Music and the Gospel, “Two of Us,” Louis Tomlinson, Easter Sunday

When someone we love dies, the relationship can seem lost. Spirit this week deals not only with loss but also resurrection. The stories in this issue tell us that while someone is no physically be with us any longer, their presence within us stays and lasts. Louis Tomlinson’s song “Two of Us” reminds us that those we love are never really gone but live on in our memories and actions.

Key Lyrics: So I will keep you day and night, here until the day I die / I’ll be living one life for the two of us / I will be the best of me, always keep you next to me / I’ll be living one life for the two of us / Even when I’m on my own, I know I won’t be alone / Tattooed on my heart are the words of your favourite song / I know you’ll be looking down, swear I’m gonna make you proud / I’ll be living one life for the two of us

Questions: When have you lost someone you loved? What do you most remember about the person? In what way do you experience the person still with you? How have you helped someone through an illness? How did the illness affect your relationship?

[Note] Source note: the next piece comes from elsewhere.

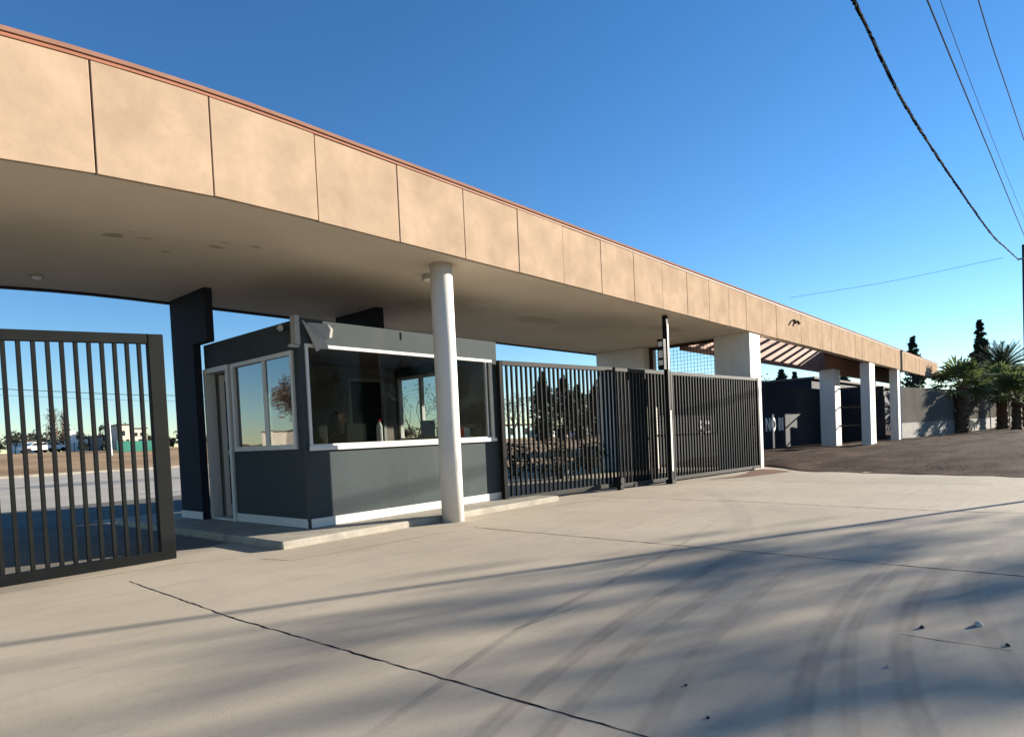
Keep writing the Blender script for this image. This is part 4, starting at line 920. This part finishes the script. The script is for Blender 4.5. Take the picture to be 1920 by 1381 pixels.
def wire(name, label, pts, r_, m=M_wire, group='thin overhead wires'):
    b = MB(); b.tube(catmull(pts), r_, 5); return tag(b.build(name, m), label, 'wire', group)
core = catmull([(-16, 2.6, 8.2), (0, 2.3, 7.2), (6, 2.2, 6.98), (10.03, 2.11, 6.93), (14.28, 2.16, 7.0), (20.8, 2.02, 7.17), (27.7, 1.76, 7.28), (35.7, 1.82, 8.40), (45.4, 1.74, 9.57)], 60)
tw = thing('twisted_cable', 'thick twisted black cable sagging across the sky to the utility pole', 'cable', (10, 2.1, 6.9))
rng = random.Random(5); acc = 0; ang = []; wob = []
for i, p in enumerate(core):
    if i: acc += (p - core[i - 1]).length
    ang.append(acc * 2 * math.pi / (.85 + .12 * math.sin(acc * .7) + .06 * math.sin(acc * 2.3))); wob.append(.021 + .006 * math.sin(acc * 3.1) * math.sin(acc * .9))
for ph in (0, 2.09, 4.19):
    b = MB(); b.tube([p + Vector((0, math.cos(ang[i] + ph), math.sin(ang[i] + ph))) * wob[i] * .8 for i, p in enumerate(core)], .0145, 5); b.build('strand', M_cable, tw)
wire('overhead_wire', 'dark thin wire next to the twisted cable, meeting the right edge', [(-12, 2.1, 8.6), (3, 1.8, 7.8), (12.2, 1.5, 7.6), (22, 1.22, 7.6), (32.5, 1.0, 7.9), (62, .4, 9)], .012)
wire('overhead_wire', 'faintest thin wire between the two darker ones', [(-12, 2.2, 9.8), (3, 1.8, 8.7), (13.5, 1.5, 8.3), (23, 1.26, 8.4), (33.8, 1.04, 8.9), (62, .5, 10.5)], .006)
wire('overhead_wire', 'thin wire highest at the right, leaving the right edge first', [(-10, 1.8, 9.4), (4, 1.3, 8.5), (14, 1.0, 8.27), (22, .7, 8.43), (60, -.6, 10)], .010)
wire('overhead_wire', 'faint far wire rising to the right above the canopy end', [(80, 24.4, 16.06), (80, 14, 15.98), (80, 4.26, 16.42)], .018)
WARP_ON[0] = True
wire('overhead_wire', 'upper dark wire behind the bars of the left gate', [(5, 60, 7.7), (17.6, 60, 7.31), (28.6, 60, 7.08), (45, 60, 7.3)], .03, group='wires behind the left gate')
wire('overhead_wire', 'lower faint wire behind the bars of the left gate', [(5, 60, 7.1), (17.6, 60, 6.77), (28.6, 60, 6.52), (45, 60, 6.7)], .014, group='wires behind the left gate')
for i in range(9):
    x = 17 + 8.5 * i
    bush('street_tree', ['first', 'second', 'third', 'fourth', 'fifth', 'sixth', 'seventh', 'eighth', 'ninth'][i] + ' dark tree in the row across the street, counted from the driveway', x, -33 - (i % 3) * 2.5, -.05, 9.5, 8.0 + (i * 37 % 5) * .5, 140 + i, M_conif if i % 2 else M_olive, 2600, .22, 'trees in the row across the street', 'tree', 1)
WARP_ON[0] = False
# things beside the photographer that throw the shadows on the driveway
t = thing('street_post', 'slim street post beside the driveway throwing the long thin shadow', 'post', (16.6, -2.56, 0))
b = MB(); b.tube([(16.6, -2.56, -.05), (16.6, -2.56, 2.2), (16.6, -2.56, 4.35)], [.05, .042, .034], 12); b.build('shaft', M_timber, t)
b = MB(); b.tube([(16.6, -2.56, 4.35), (16.6, -2.56, 4.38)], [.04, .02], 12); b.build('cap', M_timber, t)
wire('stay_cable', 'cable high beside the driveway whose faint shadow crosses the booth front', [(20, -4.3, 5.9), (29.3, -4.3, 6.79), (32.3, -4.3, 7.1), (48, -4.3, 8.7)], .03, M_cable, 'cables beside the driveway')
bare_tree('roadside_tree', 'tall roadside tree across the street throwing soft branch shadows', 33.2, -12.8, -.05, 8.1, 131, M_twig, 5, 2, M_brownleaf, .16, .26, .020)
bare_tree('roadside_tree', 'second tall roadside tree across the street, farther from the gate', 37.5, -17.2, -.05, 7.6, 132, M_twig, 5, 1, M_brownleaf, .14, .30, .018)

Even in the Darkest Valley

Two weeks ago, my last living grandparent passed away. Grandma Juanita lived to be 98—a long, full life. Because I am the “religious” one in the family, my father asked me if I would help plan the funeral service and speak at it. Knowing it would have been something my grandmother would have loved—her grandchild taking leadership for this celebration of her life—I told my dad that I would be happy to do it.

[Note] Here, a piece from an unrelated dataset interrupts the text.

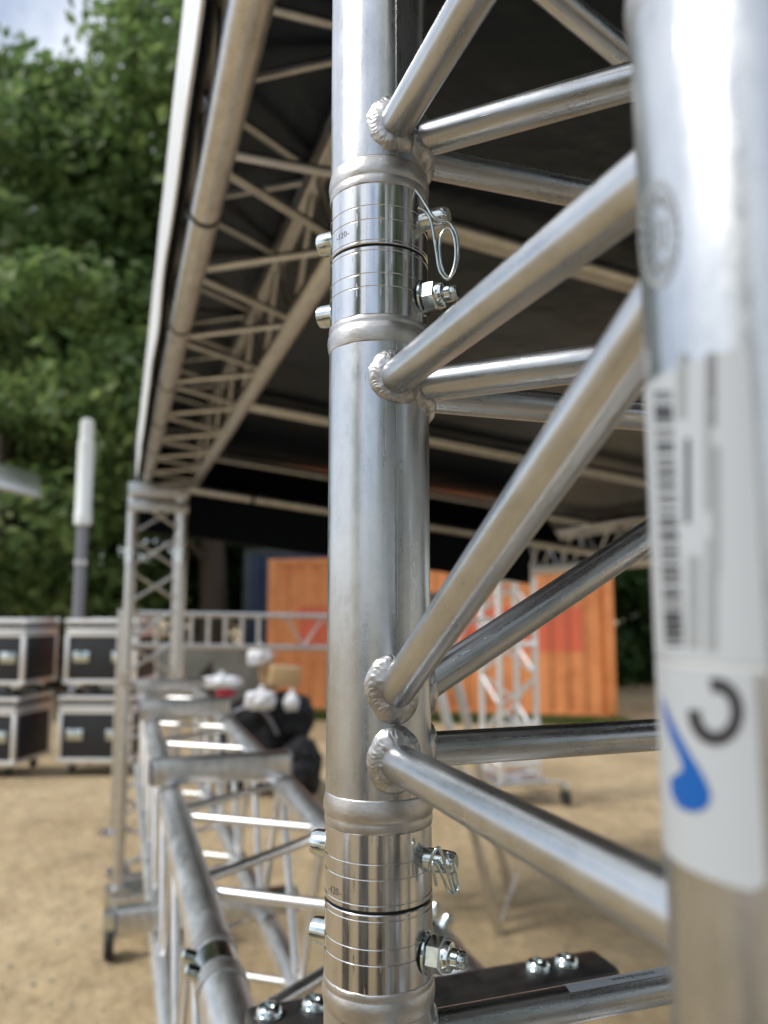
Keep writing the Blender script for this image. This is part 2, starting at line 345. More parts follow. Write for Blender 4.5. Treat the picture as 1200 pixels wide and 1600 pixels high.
# ------------------------------------------------------------------ wall, containers
wl = boxo('low_wall', Vector((-3.3, 15.6, gz(15)+0.55)), (4.6, 0.3, 1.15), M['wall'], None, bev=0.02)
tag(wl, 'low concrete wall between the far truss tower and the containers', 'wall')
def container(loc, rz, Lx, Ly, H, m_main, m_post, label, band=False):
    t = thing('shipping_container', loc, label, 'container'); base = Matrix.Translation(loc) @ Matrix.Rotation(rz, 4, 'Z'); W[t] = base; t.matrix_basis = base
    def part(name, c, size, mt, bev=0.006): return finish(name, box_bm(*size, bev), mt, t, base @ Matrix.Translation(c), 35)
    pw = 0.16
    for x in (pw/2, Lx-pw/2):
        for y in (pw/2, Ly-pw/2): part('corner_post', (x, y, H/2), (pw, pw, H), m_post)
    for z, hh in ((0.08, 0.15), (H-0.06, 0.11)):
        for y in (0.05, Ly-0.05): part('rail', (Lx/2, y, z), (Lx-2*pw, 0.09, hh), m_post)
        for x in (0.05, Lx-0.05): part('end_rail', (x, Ly/2, z), (0.09, Ly-2*pw, hh), m_post)
    def corr(name, z0, z1, off, mt, x0, x1, ya):
        bm = bmesh.new(); pts = []; x = pw; p = 0.28
        seq = []
        while x < Lx-pw-0.001:
            for dx, dy in ((0, 0), (0.075, 0), (0.14, 0.036), (0.215, 0.036)): seq.append((min(x+dx, Lx-pw), dy))
            x += p
        seq.append((Lx-pw, 0)); seq = [s for s in seq if x0 <= s[0] <= x1]
        sgn = 1 if ya == 0 else -1
        lo = [bm.verts.new((x, ya+sgn*(0.03+d+off), z0)) for x, d in seq]; hi = [bm.verts.new((x, ya+sgn*(0.03+d+off), z1)) for x, d in seq]
        for i in range(len(seq)-1): bm.faces.new((lo[i], lo[i+1], hi[i+1], hi[i]))
        return finish(name, bm, mt, t, base)
    corr('side_panel', 0.14, H-0.1, 0, m_main, 0, Lx, 0); corr('side_panel', 0.14, H-0.1, 0, m_main, 0, Lx, Ly)
    if band: corr('painted_band', H*0.415, H*0.685, -0.004, M['red'], 0.55, Lx-0.45, 0)
    part('roof_panel', (Lx/2, Ly/2, H-0.02), (Lx-0.2, Ly-0.2, 0.02), m_main); part('floor_panel', (Lx/2, Ly/2, 0.1), (Lx-0.2, Ly-0.2, 0.05), m_post)
    for k in range(2):
        d = part('door', (0.02, pw+(Ly-2*pw)*(0.25+0.5*k), H/2), (0.05, (Ly-2*pw)/2-0.02, H-0.32), m_main)
        for q in (-0.3, 0.3):
            p0 = base @ Vector((-0.03, pw+(Ly-2*pw)*(0.25+0.5*k)+q, 0.12)); tube('locking_bar', p0, p0+Vector((0, 0, H-0.24)), 0.02, M['alu_far'], d, 8)
    part('end_panel', (Lx-0.03, Ly/2, H/2), (0.04, Ly-2*pw, H-0.3), m_main)
    return t
container(Vector((-2.12, 14.1, -0.3)), R_(-12), 6.06, 2.44, 2.76, M['orange'], M['orange'], 'orange corrugated shipping container with overpainted red band', True)
container(Vector((-3.1, 17.0, -0.3)), R_(-12), 6.06, 2.44, 3.15, M['blue'], M['greyblue'], 'blue shipping container behind the orange one, grey corner post')
cb = None

# ------------------------------------------------------------------ light column and flat lamp
p = at(137, 655, 11.5); base = Vector((p.x, p.y, gz(p.y))); zt, zm = p.z, at(132, 822, 11.5).z
t = thing('light_column', base, 'slim light column with long white lantern above a grey pole', 'lamp')
lathe('pole', [(0.14, 0), (0.14, 0.03), (0.085, 0.05), (0.08, zm-base.z)], base, Z, M['pole'], t)
lathe('lantern', [(0.08, 0), (0.125, 0.02), (0.125, 0.2), (0.118, 0.21), (0.118, zt-zm-0.35), (0.10, zt-zm-0.33), (0.10, zt-zm-0.04), (0.06, zt-zm)], Vector((base.x, base.y, zm)), Z, M['lantern'], t)
lathe('clamp', [(0.08, -0.03), (0.10, -0.03), (0.10, 0.03), (0.08, 0.03)], Vector((base.x, base.y, zm-0.55)), Z, M['alu_far'], t)
p = at(32, 752, 9.5); base = Vector((p.x-0.35, p.y+0.1, gz(p.y)))
t = thing('flat_panel_lamp', base, 'grey flat panel lamp on a thin post at the left edge', 'lamp')
tube('post', base, Vector((base.x, base.y, p.z+0.05)), 0.045, M['pole'], t, 12)
rot = (Matrix.Rotation(R_(28), 3, 'Z') @ Matrix.Rotation(R_(42), 3, 'X') @ Matrix.Rotation(R_(14), 3, 'Y'))
boxo('panel', p+Vector((-0.1, 0, 0)), (0.62, 0.46, 0.04), M['panel'], t, rot, 0.01)
boxo('panel_frame', p+Vector((-0.1, 0, 0.03)), (0.66, 0.50, 0.025), M['alu_far'], t, rot, 0.008)

# ------------------------------------------------------------------ flight cases
def case_proto(wd, dp, h):
    t = link('flight_case', None, None, Matrix()); e = 0.036; c0 = 0.12; bh = h-c0; lid = bh*0.80
    def bx(name, c, s, m_, bev=0.004, par=t): return finish(name, box_bm(*s, bev), m_, par, Matrix.Translation(c), 35)
    bx('body', (0, 0, c0+lid/2), (wd-0.02, dp-0.02, lid-0.01), M['case']); bx('lid', (0, 0, c0+lid+(bh-lid)/2), (wd-0.02, dp-0.02, bh-lid-0.01), M['case'])
    for z in (c0+e/2, c0+lid-e*0.62, c0+lid+e*0.62, c0+bh-e/2):
        hh = e*1.15 if z < c0+lid*0.9 or z > c0+bh*0.95 else e
        for s in (-1, 1): bx('edge_extrusion', (0, s*(dp/2-e/2), z), (wd, e, hh), M['case_alu']); bx('edge_extrusion', (s*(wd/2-e/2), 0, z), (e, dp-2*e, hh), M['case_alu'])
    for sx in (-1, 1):
        for sy in (-1, 1):
            bx('edge_extrusion', (sx*(wd/2-e/2), sy*(dp/2-e/2), c0+lid/2), (e+0.003, e+0.003, lid-2*e), M['case_alu'])
            for z in (c0+0.02, c0+bh-0.02): lathe('ball_corner', [(0.005, -0.032), (0.026, -0.022), (0.034, 0), (0.026, 0.022), (0.005, 0.032)], Vector((sx*(wd/2-0.015), sy*(dp/2-0.015), z)), Z, M['case_alu'], t, 12)
            w_ = lathe('castor', [(0.02, -0.018), (0.05, -0.018), (0.05, 0.018), (0.02, 0.018)], Vector((sx*(wd/2-0.12), sy*(dp/2-0.1), 0.05)), Vector((1, 0, 0)), M['rubber'], t, 16)
            bx('fork', (sx*(wd/2-0.12), sy*(dp/2-0.1), 0.095), (0.07, 0.07, 0.05), M['zinc'], par=w_)
    for sx in (-1, 1):
        q = bx('latch_dish', (sx*wd*0.27, -dp/2+0.003, c0+lid*0.52), (wd*0.22, 0.012, 0.11), M['zinc'])
        bx('latch', (sx*wd*0.27, -dp/2-0.006, c0+lid*0.52), (wd*0.12, 0.012, 0.05), M['zinc'], par=q)
    return t
FC = case_proto(0.74, 0.62, 0.76)
def put_case(first, x, y, z, rz, label):
    mw = Matrix.Translation((x, y, z)) @ Matrix.Rotation(rz, 4, 'Z')
    if first:
        for o in [k for k in W if k.parent == FC or (k.parent and k.parent.parent == FC)]: W[o] = mw @ W[o]
        W[FC] = mw; FC.matrix_basis = mw; o = FC
    else: o = copy_tree(FC, mw)
    tag(o, label, 'flight case', 'stacked flight cases')
pr = at(147, 1200, 7.9); pl = at(-30, 1203, 7.75)
gr_ = gz(7.9)+0.02
put_case(True, pr.x, pr.y+0.3, gr_, R_(-2), 'black flight case at the bottom of the stack beside the far tower')
put_case(False, pr.x+0.03, pr.y+0.31, gr_+0.765, R_(-3), 'black flight case on top of the stack beside the far tower')
put_case(False, pl.x, pl.y+0.35, gr_, R_(-9), 'bottom black flight case of the stack at the left edge')
put_case(False, pl.x+0.03, pl.y+0.35, gr_+0.765, R_(-7), 'top black flight case of the stack at the left edge')

for k, (x, y, n_, a) in enumerate(((-1.25, -1.7, 2, 8), (0.15, -2.3, 2, -6), (1.5, -1.5, 2, 20), (-2.7, -0.6, 1, 60))):  # unseen cases added behind the camera: dark stripes in the sleeves, less ground bounce
    for q in range(n_): put_case(False, x+0.02*q, y, 0.02+q*0.765, R_(180+a), 'unseen flight case added behind the photographer to shape the reflections')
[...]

The first reading I chose was Ecclesiastes 3:1-11, which reminds us that there is a time for everything: “A time to give birth, and a time to die; a time to plant, and a time to uproot the plant… A time to weep, and a time to laugh; a time to mourn, and a time to dance.” I chose this passage because it gives people permission to feel the whole host of emotions that arise when someone we love dies—to shed tears of sadness knowing life will not be the same without our loved one; to mourn that which we never said or did while the person was alive; to smile and perhaps even dance in joy as we recall precious memories of the person that we carry in our hearts. Often we may feel all of these things at once, and we can trust that they are all part of the time God appoints for us as human beings.

As much as I love this passage, it is a tricky one, too, because it can so easily be misinterpreted. To me, the idea that there is a time for birth and a time for death does not mean that God took my grandma Juanita because it was her time. I know people say things like this in the aftermath of a death to try to make those who are grieving feel better, but the idea of a God who sits around deciding when people will die is not all that comforting. To me, the idea that there is a time for birth and a time for death is a reminder to all of us still living that it was from ashes whence we came, it is to ashes we shall return, and what matters most is the living in peace, hope, joy, and love that we do in between.

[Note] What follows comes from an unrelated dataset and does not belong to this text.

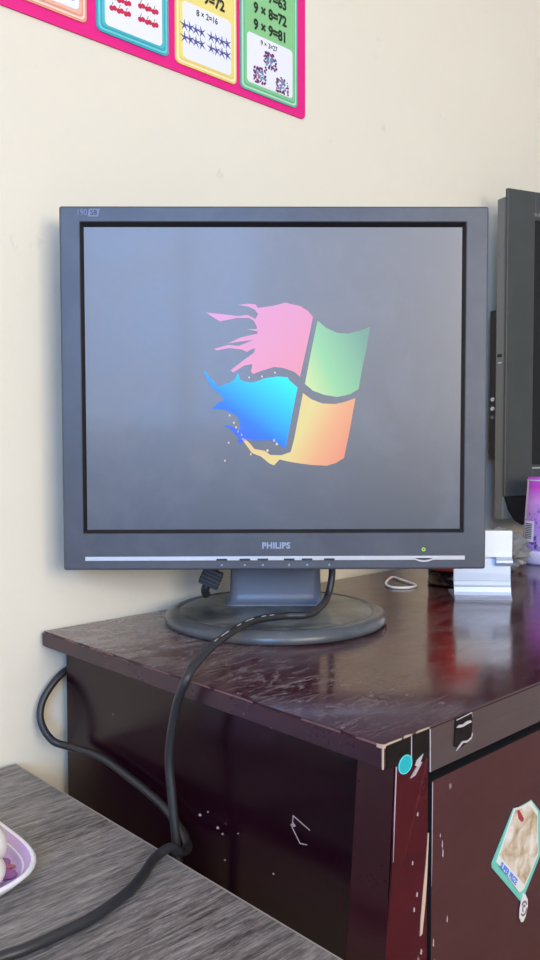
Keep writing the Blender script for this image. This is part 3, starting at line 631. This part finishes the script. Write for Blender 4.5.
tape([(.4790, .7490), (.4985, .7492), (.5000, .7425), (.4990, .7300), (.4850, .7265), (.4775, .7300)], [[(.4800, .7480), (.4990, .7491), (.4999, .7455), (.4991, .7484), (.4800, .7474)], [(.4800, .7425), (.4830, .7438), (.4880, .7429), (.4920, .7440), (.4975, .7436), (.4990, .7420), (.4935, .7418), (.4880, .7412), (.4840, .7416)], [(.4995, .7345), (.5003, .7325), (.4985, .7300), (.4930, .7288), (.4880, .7298), (.4850, .7280), (.4800, .7262), (.4815, .7280), (.4870, .7312), (.4940, .7302), (.4985, .7315)]], 'peeling glossy black tape patch on the desk front rail, right of the corner')

# ---------------------------------------------------------------- multiplication poster
YP = YW - .0015
M['magenta'] = mat('magenta_poster', (236, 20, 130), .45)
poster = thing('multiplication_poster', 'bright magenta multiplication table poster on the cream wall', 'poster', (.33, YP, 1.352))
PX, PZ = .33, 1.352
bm = bmesh.new(); prism(bm, rrect(-.12-PX, .7829-PX, 0, .60, .006), 'y', -.0008, .0012); obj('poster_sheet', bm, 'magenta', poster)
def cardm(nm, a, b, c): M[nm+'1'] = mat(nm+'_border', a, .5); M[nm+'2'] = mat(nm+'_inner_border', b, .5); M[nm+'3'] = mat(nm+'_field', c, .5)
cardm('g', (96, 190, 158), (196, 228, 186), (142, 204, 138)); cardm('y', (242, 214, 120), (250, 240, 190), (246, 226, 130)); cardm('t', (46, 172, 182), (120, 208, 212), (84, 190, 196)); cardm('p', (236, 160, 130), (250, 216, 200), (242, 186, 160))
M['panel'] = mat('white_poster_panel', (240, 238, 242), .5)
def card(x0, x1, z0, k, label, ptop, pz0):
    c = obj('card', BX(0, .001, 0, .001, 0, .001), 'panel', poster); bm = bmesh.new()
    x0 -= PX; x1 -= PX; z0 -= PZ; zt = .585
    prism(bm, rrect(x0, x1, z0, zt, .006), 'y', -.0022, -.0008, 0); prism(bm, rrect(x0+.0022, x1-.0022, z0+.0022, zt-.0022, .005), 'y', -.0025, -.002, 1)
    prism(bm, rrect(x0+.0044, x1-.0044, z0+.0044, zt-.0044, .004), 'y', -.0028, -.0024, 0); prism(bm, rrect(x0+.0062, x1-.0062, z0+.0062, zt-.0062, .004), 'y', -.0031, -.0027, 2)
    me = bpy.data.meshes.new('card'); bm.normal_update(); bmesh.ops.recalc_face_normals(bm, faces=bm.faces); bm.to_mesh(me); bm.free()
    for i in '123': me.materials.append(M[k+i])
    c.data = me; c['label'] = label
    bm = bmesh.new(); prism(bm, rrect(x0+.0095, x1-.0095, pz0-PZ, ptop-PZ, .005), 'y', -.0034, -.003); obj('white_panel', bm, 'panel', c)
    return c
def pt(nm, s, x, z, size, c, al='LEFT', bold=.0002, sx=.9, m='black'): return text(nm, s, size, m, c, (x-PX, -.0036, z-PZ), bold=bold, depth=.0001, sx=sx, align=al)
g = card(.671, .7668, 1.3610, 'g', 'green card', 1.4295, 1.3705)
for i, s in enumerate(('9×9=81', '9×8=72', '9×7=63', '9×6=54', '9×5=45', '9×4=36')): pt('sum_lettering', s.replace('×', ' × '), .7190, 1.4355+.0197*i, .0172, g, 'CENTER', .0006, .87)
pt('caption_lettering', '9 × 3=27', .7165, 1.4195, .0088, g, 'CENTER', .0001, .86)
yl = card(.5745, .6645, 1.3610, 'y', 'yellow card', 1.4310, 1.3685)
for i, s in enumerate(('8×9=72', '8×8=64', '8×7=56', '8×6=48', '8×5=40')): pt('sum_lettering', s.replace('×', ' × '), .6175, 1.4385+.0197*i, .0172, yl, 'CENTER', .0006, .87)
pt('caption_lettering', '8 × 2=16', .6190, 1.4205, .0098, yl, 'CENTER', .00015, .86)
tl = card(.4735, .5650, 1.3625, 't', 'turquoise card', 1.4380, 1.3705)
pc = card(.3720, .4620, 1.3640, 'p', 'peach card', 1.4400, 1.3735)
for c_, n_, x_ in ((tl, 7, .519), (pc, 6, .417)):
    for i in range(5): pt('sum_lettering', '%d × %d=%d' % (n_, 9-i, n_*(9-i)), x_, 1.4455+.0197*i, .0172, c_, 'CENTER', .0006, .87)
M['star'] = mat('blue_violet_star', (74, 74, 150), .5); M['cherry'] = mat('cherry_red', (206, 34, 74), .5); M['stem'] = mat('dark_stem', (60, 60, 50), .5)
bm = bmesh.new()
for gx, gz in ((.5985, 1.4042), (.5985, 1.3910), (.6370, 1.4036), (.6370, 1.3908)):
    for k in range(4):
        cx, cz = gx-.0122+.0081*k, gz
        P = []
        for i in range(10): r_ = .0070 if i % 2 == 0 else .0017; a = PI/2+i*PI/5+.3*(k % 2); P.append((cx-PX+r_*math.cos(a), cz-PZ+r_*math.sin(a)))
        prism(bm, P, 'y', -.0036-.00003*k, -.0033)
obj('starfish_print', bm, 'star', yl)
bm = bmesh.new()
for gx, gz in ((.5025, 1.4010), (.5020, 1.3900), (.5378, 1.4045), (.5376, 1.3905)):
    for k in range(3):
        cx, cz = gx-.0095+.0088*k, gz
        for q in (-.0017, .0022): prism(bm, circ(cx+q-PX, cz+.3*q-PZ, .0027, 12), 'y', -.0037-.00005*(q > 0), -.0033, 0)
        prism(bm, [(cx-.0017-PX, cz+.002-PZ), (cx-.0012-PX, cz+.002-PZ), (cx+.0006-PX, cz+.0062-PZ), (cx-.0001-PX, cz+.0062-PZ)], 'y', -.0037, -.0033, 1)
obj('cherry_print', bm, ['cherry', 'stem'], tl)
M['c1'] = mat('plum_print', (110, 48, 110), .5); M['c2'] = mat('blue_print', (92, 150, 184), .5); M['c3'] = mat('rose_print', (190, 110, 140), .5)
bm = bmesh.new(); r = random.Random(5)
for gx, gz in ((.7185, 1.4045), (.7015, 1.3830), (.7388, 1.3815)):
    for k in range(70):
        a, b = r.uniform(-.0105, .0105), r.uniform(-.0095, .0095); s = r.uniform(.0008, .0017)
        mi_ = 0 if (abs(a) > .0065 or abs(b) > .0055) else r.choice((1, 1, 2)); prism(bm, circ(gx+a-PX, gz+b-PZ, s, 6), 'y', -.0036-.00001*k, -.0033, mi_)
obj('butterfly_print', bm, ['c1', 'c2', 'c3'], g)
M['car'] = mat('blue_shape_print', (60, 120, 190), .5)
bm = bmesh.new()
for gx, gz in ((.4400, 1.3850), (.440, 1.4000), (.4050, 1.3850), (.4050, 1.4000)): prism(bm, rrect(gx-.008-PX, gx+.008-PX, gz-.004-PZ, gz+.0035-PZ, .003), 'y', -.0036, -.0033)
obj('blue_shape_print', bm, 'car', pc)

What is comforting to me is what is proclaimed in Psalm 23 and in Matthew 11:25-30, the other two readings I chose for the funeral. Psalm 23 is clear that the hard times do not go away simply because we believe in God. The Psalm doesn’t say, “I no longer walk through the darkest valley.” It says, “even though I walk through the darkest valley… you are with me. Your rod and your staff—they comfort me.” The God I believe in is a God who is with people in the darkest valleys of their lives, comforting them as they grieve, empathizing with their pain. This God entered the world surrounded by the messiness of a stable, was welcomed by poor laborers and farmers, got angry at money changers in the temple, was moved by the plight of the poor and outcasts he encountered, and suffered crucifixion. This is a God who does not shy away from the hardest moments in life. I believe that this God, the one who cared enough for human beings to take on their form, keeps the promises made in our baptism, the promise that God will be faithful to us, will walk with us even through the darkest valleys. The valley is not any less dark, but we are not alone. It does not hurt any less to lose a loved one, but we do not hurt alone.

Similarly, the passage from Matthew’s Gospel uses a farming image to assure us that we are not alone. In this passage, Jesus says, “Come to me, all you who labor and are burdened, and I will give you rest. Take my yoke upon you…” On a farm, the yoke is something meant to be pulled by two farm animals. In inviting us to take his yoke, Jesus assures us not only that he is with us through the hard labor of life but that he will help us shoulder the burden of the labor. Again, this does not make it any less difficult to face the death of a loved one. But knowing Jesus is yoked to us in our sorrow can bring some modicum of comfort.

The book of Romans says that we have been baptized into Christ’s death. It continues, “Who will separate us from the love of Christ? . . . I am convinced that neither death, nor life, nor angels, nor rulers, nor things present, nor things to come, nor powers, nor height, nor depth, nor anything else in all creation, will be able to separate us from the love of God in Christ Jesus our Lord.” My faith enables me to trust that just as Christ is with Grandma Juanita now, Christ will be with all of us to the end.